• _EXERCISE REQUIREMENTS_: From the first line of the listing below to the line with "al, bold, sh)", print each line exactly, and nothing more. Leave out the pictures.

• _DATA SUPPLIED_:

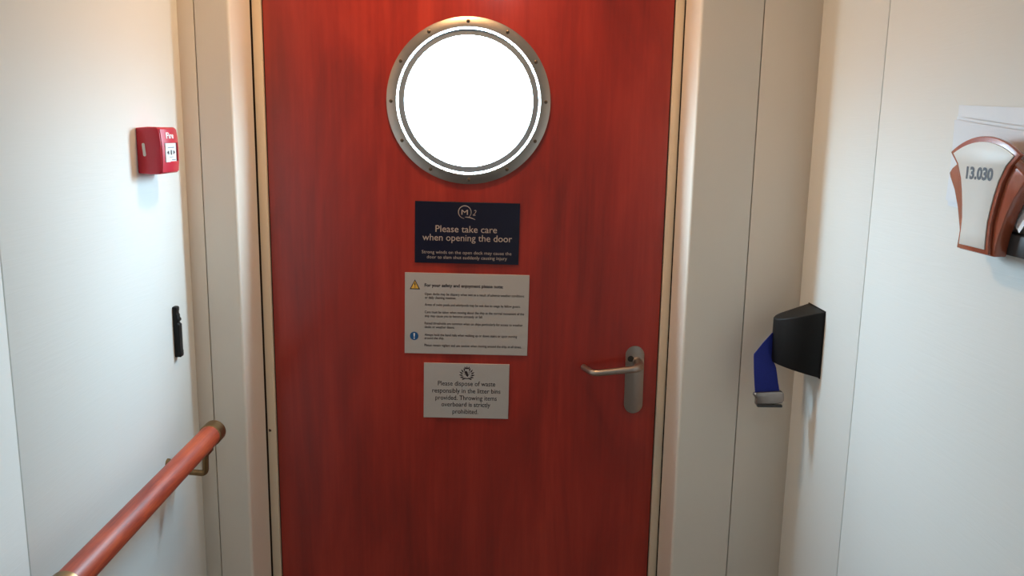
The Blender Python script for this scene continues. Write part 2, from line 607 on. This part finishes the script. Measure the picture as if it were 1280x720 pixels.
def notice(name, cx, cz, w, h, mat, label):
    root = empty(name, (cx, 0.0, cz), (0, TILT, 0), local=True)
    tag(root, label, 'sign')
    box('sign_panel', -w / 2, w / 2, -0.0035, 0.0, -h / 2, h / 2, mat, root, 0.0006, 1)
    return root

PL = lambda u, v: (u, -0.0039, v)
T = lambda body, x0, x1, z, size, c, bold=0.0, al='CENTER', sh=0.0: (body, ((x0 + x1) / 2 if al == 'CENTER' else x0) - c[0], z - c[1], size, x1 - x0, al, bold, sh)

c = (-0.0013, 1.3176)
sg = notice('caution_sign', *c, 0.2445, 0.1450, M['navy'], 'navy blue sign with cream lettering below the porthole, topmost of three on the door')
lettering('lettering', [T('Please take care', -0.0753, 0.0685, 1.3192, 0.0225, c, 0.00005),
                        T('when opening the door', -0.1056, 0.1044, 1.2987, 0.0225, c, 0.00005)], M['navy_txt'], sg, PL)
lettering('small_lettering', [T('Strong winds on the open deck may cause the', -0.1070, 0.1038, 1.2678, 0.0110, c),
                              T('door to slam shut suddenly causing injury', -0.0950, 0.0936, 1.2559, 0.0110, c)], M['navy_txt'], sg, PL)
qc = (-0.0075 - c[0], 1.3668 - c[1])
q = circle(qc[0], qc[1], 0.0148, 40, math.radians(-95), math.radians(-95 - 315), True)
polys = stroke(q, [0.0007 + 0.0013 * math.sin(PI * i / 39) for i in range(40)])
polys += stroke([(qc[0] + 0.0008 + 0.0235 * t, qc[1] - 0.0115 + 0.0014 * math.sin(PI * 1.1 * t) - 0.0050 * t) for t in [i / 12 for i in range(13)]], [0.0009 + 0.0012 * math.sin(PI * i / 12) for i in range(13)])
flat_polys('emblem', polys, M['navy_txt'], sg, PL)
lettering('emblem_letters', [('M', qc[0] - 0.0003, qc[1] - 0.0062, 0.0170, 0.0150, 'CENTER', 0.0, 0.0),
                             ('2', qc[0] + 0.0225, qc[1] - 0.0075, 0.0190, 0.0085, 'CENTER', -0.0001, 0.35)], M['navy_txt'], sg, PL)

c = (-0.0012, 1.1228)
sg = notice('safety_notice', *c, 0.2945, 0.1965, M['paper'], 'wide pale safety notice with lines of small print, middle of three signs on the door')
x0 = -0.1010
rows = [('Open decks may be slippery when wet as a result of adverse weather conditions', 0.1349, 1.1678),
        ('or daily cleaning routines.', -0.0268, 1.1592),
        ('Areas of swim pools and whirlpools may be wet due to usage by fellow guests.', 0.1268, 1.1420),
        ('Care must be taken when moving about the ship as the normal movement of the', 0.1357, 1.1240),
        ('ship may cause you to become unsteady or fall.', 0.0374, 1.1145),
        ('Raised thresholds are common when on ships particularly for access to weather', 0.1334, 1.0966),
        ('decks or weather doors.', -0.0294, 1.0876),
        ('Always hold the hand rails when walking up or down stairs or upon moving', 0.1205, 1.0684),
        ('around the ship.', -0.0542, 1.0605),
        ('Please remain vigilant and use caution when moving around the ship, at all times.', 0.1315, 1.0428)]
lettering('lettering', [T(b, x0, x1, z, 0.0086, c, 0.00010, 'LEFT') for b, x1, z in rows], M['ink'], sg, PL)
lettering('heading', [T('For your safety and enjoyment please note:', -0.1018, 0.0842, 1.1882, 0.0108, c, 0.00028, 'LEFT')], M['ink'], sg, PL)
tx, tz, ts = -0.1246 - c[0], 1.1812 - c[1], 0.0245
flat_polys('warning_triangle', [[(tx - ts / 2, tz), (tx + ts / 2, tz), (tx, tz + ts * 0.96)]], M['ink'], sg, PL)
flat_polys('warning_triangle_face', [[(tx - ts * 0.37, tz + 0.0022), (tx + ts * 0.37, tz + 0.0022), (tx, tz + ts * 0.82)]], M['yellow'], sg, lambda u, v: (u, -0.0042, v))
flat_polys('warning_mark', [[(tx - 0.0009, tz + 0.0085), (tx + 0.0009, tz + 0.0085), (tx + 0.0015, tz + 0.0158), (tx - 0.0015, tz + 0.0158)],
                            circle(tx, tz + 0.0055, 0.0013, 10)], M['ink'], sg, lambda u, v: (u, -0.0045, v))
bx, bz = -0.1256 - c[0], 1.0676 - c[1]
flat_polys('mandatory_disc', [circle(bx, bz, 0.0102, 32)], M['blue'], sg, PL)
flat_polys('mandatory_mark', [[(bx - 0.0011, bz - 0.0022), (bx + 0.0011, bz - 0.0022), (bx + 0.0019, bz + 0.0068), (bx - 0.0019, bz + 0.0068)],
                              circle(bx, bz - 0.0054, 0.0016, 12)], M['white'], sg, lambda u, v: (u, -0.0042, v))

c = (-0.0008, 0.9328)
sg = notice('litter_notice', *c, 0.2060, 0.1375, M['paper'], 'small pale litter notice with a dark crest, lowest of three signs on the door')
lettering('lettering', [T('Please dispose of waste', -0.0696, 0.0691, 0.9461, 0.0165, c, 0.00006),
                        T('responsibly in the litter bins', -0.0831, 0.0820, 0.9279, 0.0165, c, 0.00006),
                        T('provided. Throwing items', -0.0754, 0.0735, 0.9101, 0.0165, c, 0.00006),
                        T('overboard is strictly', -0.0608, 0.0581, 0.8934, 0.0165, c, 0.00006),
                        T('prohibited.', -0.0335, 0.0290, 0.8755, 0.0165, c, 0.00006)], M['ink'], sg, PL)
ex, ez = 0.0 - c[0], 0.9760 - c[1]
polys = []
for sd in (-1, 1):                                             # laurel wreath, open at the top
    for k in range(6):
        a = math.radians(-70 + 24 * k)
        bx_, bz_ = ex + sd * 0.0088 * math.cos(a), ez - 0.001 + 0.0085 * math.sin(a)
        for d, ln in ((a + 0.55, 0.0115), ):
            dx, dz = sd * math.cos(d), math.sin(d) * 0.9
            polys.append([(bx_, bz_), (bx_ + dx * ln * 0.5 - dz * 0.0019, bz_ + dz * ln * 0.5 + dx * 0.0019), (bx_ + dx * ln, bz_ + dz * ln), (bx_ + dx * ln * 0.5 + dz * 0.0019, bz_ + dz * ln * 0.5 - dx * 0.0019)])
polys.append([(ex - 0.0130, ez - 0.0125), (ex + 0.0130, ez - 0.0125), (ex + 0.0090, ez - 0.0105), (ex - 0.0090, ez - 0.0105)])
polys.append([(ex - 0.0050, ez + 0.0122), (ex + 0.0050, ez + 0.0122), (ex + 0.0056, ez + 0.0150), (ex - 0.0056, ez + 0.0150)])     # crown
for k in (-1, 0, 1):
    polys.append([(ex + k * 0.0045 - 0.0016, ez + 0.0150), (ex + k * 0.0045 + 0.0016, ez + 0.0150), (ex + k * 0.0054, ez + (0.0192 if k else 0.0205))])
K = 1.15
polys.append([(ex + K * u, ez + K * v) for u, v in ((-0.0058, 0.0040), (-0.0026, 0.0068), (0.0006, 0.0050), (0.0034, -0.0030), (0.0018, -0.0066), (-0.0016, -0.0040), (-0.0032, 0.0004))])   # beast
polys += stroke([(ex - 0.0022, ez + 0.0010), (ex - 0.0062, ez - 0.0014)], 0.0016)
polys += stroke([(ex + 0.0022, ez - 0.0044), (ex + 0.0054, ez - 0.0010), (ex + 0.0044, ez + 0.0032), (ex + 0.0060, ez + 0.0056)], 0.0012)
flat_polys('crest', polys, M['ink'], sg, PL)

# ------------------------------------------------------------------ red fire call point on the left wall
cp = empty('fire_call_point', (XL, -0.3525, 1.463))
tag(cp, 'red plastic fire alarm call point on the left wall', 'call point')
Y0, Y1, ZB, ZT = -0.396, -0.309, 1.4640, 1.5505
prof = [(XL, ZB + 0.002), (XL + 0.022, ZB), (XL + 0.0395, ZB + 0.0005), (XL + 0.0425, ZB + 0.006), (XL + 0.0440, ZB + 0.030), (XL + 0.0440, ZB + 0.057),
        (XL + 0.0425, ZB + 0.074), (XL + 0.0405, ZT - 0.003), (XL + 0.0370, ZT), (XL + 0.022, ZT), (XL, ZT - 0.002)]
prism('housing', [prof], Y0, Y1, 'y', M['red'], cp, bevel=0.0035, smooth=40, seg=3)
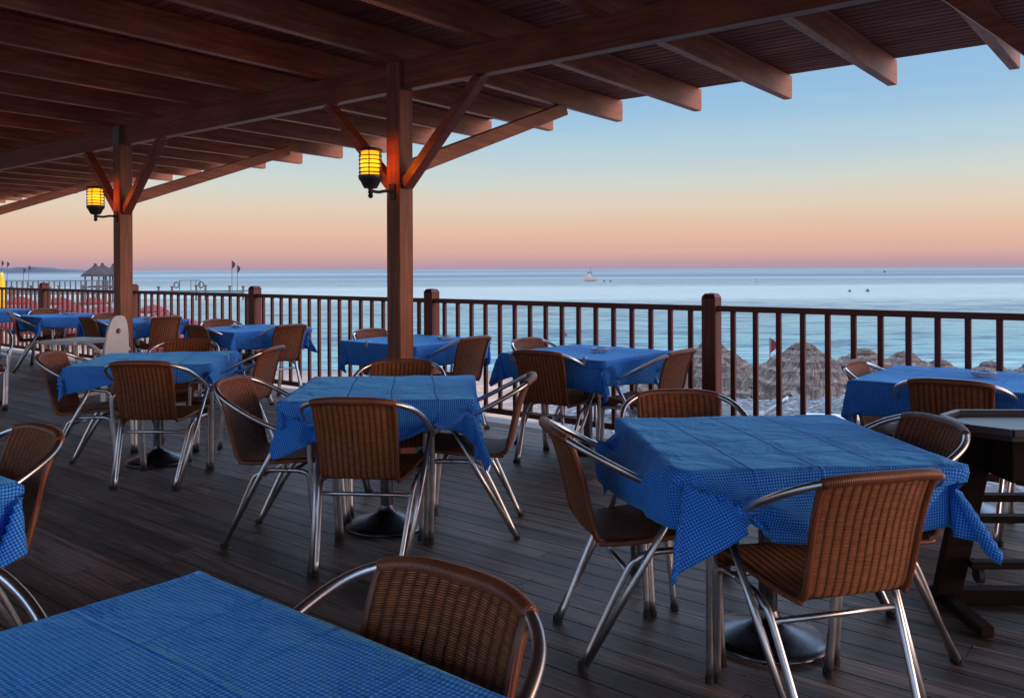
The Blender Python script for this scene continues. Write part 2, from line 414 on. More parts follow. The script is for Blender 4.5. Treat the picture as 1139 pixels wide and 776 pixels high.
def mk_sea():
    m, nt, bs = mat('evening_sea_water')
    v = coords(nt, 'Object', (0.16, 0.5, 1))
    n1 = noise_(nt, v, 1.6, 6, 0.62, 0.8)
    n2 = noise_(nt, coords(nt, 'Object', (0.010, 0.05, 1)), 1.0, 6, 0.7, 0.5)
    n3 = noise_(nt, coords(nt, 'Object', (0.0008, 0.009, 1)), 1.0, 6, 0.65)
    n4 = noise_(nt, coords(nt, 'Object', (0.8, 1.6, 1)), 1.5, 5, 0.6, 0.5)
    hh = M_(nt, 'ADD', M_(nt, 'ADD', n1, M_(nt, 'MULTIPLY', n2, 4.0)), M_(nt, 'MULTIPLY', n4, 0.25))
    sp = nt.nodes.new('ShaderNodeSeparateXYZ'); nt.links.new(coords(nt, 'Object'), sp.inputs[0])
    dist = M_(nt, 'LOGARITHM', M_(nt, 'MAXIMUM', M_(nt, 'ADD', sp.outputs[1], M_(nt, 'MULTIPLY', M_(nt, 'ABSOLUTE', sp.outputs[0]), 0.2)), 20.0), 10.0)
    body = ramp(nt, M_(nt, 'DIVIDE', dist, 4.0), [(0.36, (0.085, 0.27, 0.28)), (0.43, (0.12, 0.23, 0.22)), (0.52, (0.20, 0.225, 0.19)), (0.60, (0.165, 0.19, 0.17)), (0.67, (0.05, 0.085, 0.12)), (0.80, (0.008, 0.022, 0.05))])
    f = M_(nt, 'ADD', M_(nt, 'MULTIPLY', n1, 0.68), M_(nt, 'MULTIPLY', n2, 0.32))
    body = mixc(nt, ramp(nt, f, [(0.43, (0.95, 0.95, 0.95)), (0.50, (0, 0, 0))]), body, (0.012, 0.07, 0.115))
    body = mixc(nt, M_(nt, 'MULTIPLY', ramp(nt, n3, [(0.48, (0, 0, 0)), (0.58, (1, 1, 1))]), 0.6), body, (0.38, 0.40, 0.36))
    # thin foam close to the shore
    sh = ramp(nt, M_(nt, 'DIVIDE', M_(nt, 'SUBTRACT', sp.outputs[1], 33.0), 14.0), [(0.0, (1, 1, 1)), (1.0, (0, 0, 0))])
    fo = M_(nt, 'MULTIPLY', ramp(nt, noise_(nt, coords(nt, 'Object', (0.2, 0.9, 1)), 1.2, 6, 0.7, 0.6), [(0.5, (0, 0, 0)), (0.6, (1, 1, 1))]), sh)
    body = mixc(nt, M_(nt, 'MULTIPLY', fo, 0.7), body, (0.5, 0.52, 0.53))
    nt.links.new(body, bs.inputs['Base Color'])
    bs.inputs['Roughness'].default_value = 0.28; bs.inputs['IOR'].default_value = 1.33
    bs.inputs['Specular IOR Level'].default_value = 0.16
    bump(nt, bs, hh, 1.0, 0.6)
    return m
m_sea = mk_sea()

# ------------------------------------------------------------------ the setting
def lin(h):
    r = [int(h[i:i+2], 16)/255 for i in (0, 2, 4)]
    return tuple((x/12.92 if x <= 0.04045 else ((x+0.055)/1.055)**2.4) for x in r)

GX, GY = 0.955, -0.297                      # where the sun went down, right and a little behind
def world():
    w = bpy.data.worlds.new('World'); S.world = w; w.use_nodes = True; nt = w.node_tree
    bg = nt.nodes['Background']; out = nt.nodes['World Output']
    sky = nt.nodes.new('ShaderNodeTexSky'); sky.sky_type = 'NISHITA'; sky.sun_disc = False
    sky.sun_elevation = R(3.0); sky.sun_rotation = R(107); sky.dust_density = 2.0; sky.ozone_density = 2.5
    nt.links.new(sky.outputs[0], bg.inputs[0]); bg.inputs[1].default_value = 0.05
    tc = nt.nodes.new('ShaderNodeTexCoord'); sp = nt.nodes.new('ShaderNodeSeparateXYZ'); nt.links.new(tc.outputs['Generated'], sp.inputs[0])
    stops = [(0.0, lin('ab97ab')), (0.008, lin('c29ca3')), (0.02, lin('d9aca0')), (0.042, lin('e2b7a2')), (0.07, lin('dec9b4')),
             (0.10, lin('cdd0c9')), (0.145, lin('aec9d8')), (0.20, lin('8fb8da')), (0.27, lin('82b2e2')), (0.36, (1.3, 1.8, 2.6)), (0.6, (2.0, 2.6, 3.6)), (1.0, (1.5, 2.0, 2.8))]  # upper stops, out of view, brightened past a real sky to light the tables
    mpw = nt.nodes.new('ShaderNodeMapping'); mpw.inputs['Scale'].default_value = (1.2, 1.2, 22); nt.links.new(tc.outputs['Generated'], mpw.inputs[0])
    hz = noise_(nt, mpw.outputs[0], 1.3, 5, 0.6, 0.3)
    zz = M_(nt, 'ADD', M_(nt, 'MAXIMUM', sp.outputs[2], 0.0), M_(nt, 'MULTIPLY', M_(nt, 'SUBTRACT', hz, 0.5), M_(nt, 'MULTIPLY', M_(nt, 'MAXIMUM', sp.outputs[2], 0.0), 0.28)))
    c = ramp(nt, zz, stops)
    # afterglow on the sunset side (behind the camera, to the right)
    dt = M_(nt, 'ADD', M_(nt, 'MULTIPLY', sp.outputs[0], GX), M_(nt, 'MULTIPLY', sp.outputs[1], GY))
    lo = ramp(nt, M_(nt, 'ABSOLUTE', sp.outputs[2]), [(0.0, (1, 1, 1)), (0.55, (0, 0, 0))])
    gl = M_(nt, 'MULTIPLY', M_(nt, 'POWER', M_(nt, 'MAXIMUM', dt, 0.0), 4.0), lo)
    c2 = mixc(nt, gl, c, (4.6, 2.5, 1.75))
    bg2 = nt.nodes.new('ShaderNodeBackground'); nt.links.new(c2, bg2.inputs[0]); bg2.inputs[1].default_value = 1.0
    ad = nt.nodes.new('ShaderNodeAddShader'); nt.links.new(bg.outputs[0], ad.inputs[0]); nt.links.new(bg2.outputs[0], ad.inputs[1])
    nt.links.new(ad.outputs[0], out.inputs[0])
    l = bpy.data.lights.new('sun', 'SUN'); l.energy = 0.8; l.angle = R(14); l.color = (1.0, 0.72, 0.55)
    so = bpy.data.objects.new('sun', l); COL.objects.link(so)
    d = Vector((GX, GY, 0.10))   # towards the light
    so.rotation_euler = d.to_track_quat('Z', 'Y').to_euler()
world()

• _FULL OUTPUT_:
The Blender Python script for this scene continues. Write part 2, from line 607 on. This part finishes the script. Measure the picture as if it were 1280x720 pixels.
def notice(name, cx, cz, w, h, mat, label):
    root = empty(name, (cx, 0.0, cz), (0, TILT, 0), local=True)
    tag(root, label, 'sign')
    box('sign_panel', -w / 2, w / 2, -0.0035, 0.0, -h / 2, h / 2, mat, root, 0.0006, 1)
    return root

PL = lambda u, v: (u, -0.0039, v)
T = lambda body, x0, x1, z, size, c, bold=0.0, al='CENTER', sh=0.0: (body, ((x0 + x1) / 2 if al == 'CENTER' else x0) - c[0], z - c[1], size, x1 - x0, al, bold, sh)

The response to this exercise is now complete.